Thursday, April 9, 2009

My beautiful daughter and her beautiful blue eyes...

I miss my daughter. She had the most beautiful eyes. There's a picture of her where she was looking at me, then she closed them and passed away shortly there after. It is tough to look at, but it helps. It helps me remember her, it helps me think about her. I wouldn't change anything. We have been really busy lately because I am getting transferred, but it's to our home, and it is close to where Reagan is. I have never been a "graveyard person," but I never had someone there that I really cared about.

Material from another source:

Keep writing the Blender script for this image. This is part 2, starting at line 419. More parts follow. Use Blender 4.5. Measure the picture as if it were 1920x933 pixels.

Every time we are able to go see her, we do.

If you are reading our blog and recently found out that your child might have Trisomy 18 or a Trisomy disorder, quite a few doctors gave us "options"....and you know what I'm talking about. One doctor even said that we were doing a very noble thing by keeping her. What does that mean? I think it is unfortunate that doctors would recommend that, but I guess they were "keeping us informed."

No doctor can take away my daughter. No doctor can take her away from me, and her beautiful deep blue eyes. I miss them, I miss her. I love her and I always will. No one can ever take that away from me.

God Bless all of you. Thank you for your continued support. You have no idea how humbling it is to have people you don't even know around the world praying for you.

Dan

1 comment:

  1. What a testimony you are to us. Happy Birthday, Dan. Love you guys so very much.